植生や生きものは周辺地域の雑木林などと同じで在来種が中心。遊歩道が整えられ、野鳥の繁殖や小動物の隠れる場としてササなどの下草を残したエリアもある。自生するニホンミツバチも観察できる。
間伐材を使った積み木などの教材やグッズの制作、ホタルの生息する環境づくりといった学生の活動の場になっている。近隣の幼稚園や小学校の体験学習にも活用されている。
地域の子どもたちも参加した米作り体験やホタルの観賞会に携わった発達教育学部4年の加藤花歩さん(22)は「森の中で花や植物について多くを学んだ。教員になるので、知識や経験を子どもたちに伝えたい」と話す。
大学職員や学生、外部団体代表らで組織する森の運営部会委員長の早川雅晴教授(62)は「それぞれ干渉し合わずに活動できるだけの広さがある。10年後の学生たちも、やりたいと思ったことができるように多様な環境を維持したい」と語った。
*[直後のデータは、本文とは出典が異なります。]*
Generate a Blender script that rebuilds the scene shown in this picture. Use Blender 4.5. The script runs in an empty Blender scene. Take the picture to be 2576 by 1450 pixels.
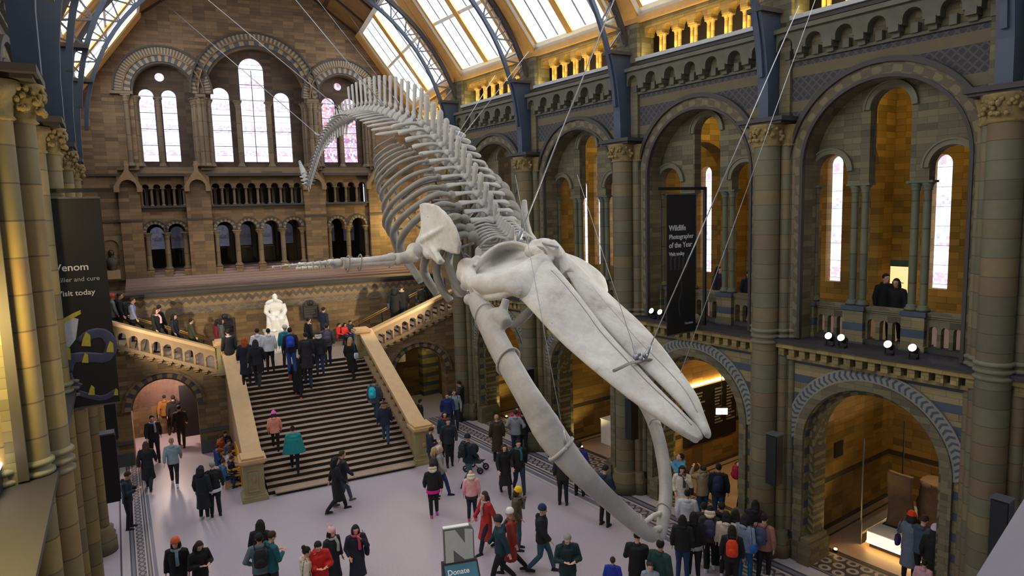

地域に開放する「ビオトープ祭り」が12月16日に開催される。事前申し込みが必要で、概要は大学のホームページに掲載される。
問い合わせは同大総務課=電043(239)2646=へ。
【用語解説】
自然共生サイト
環境省が本年度から始めた制度。企業の森や里地里山など、民間の取り組みで生物多様性の保全が図られている区域を認定する。35都道府県で計122カ所、そのうち県内では「下田の杜(もり)」(柏市)など6カ所が認定されている。総面積は約7.7万ヘクタールで、国土の約0.2%にあたる。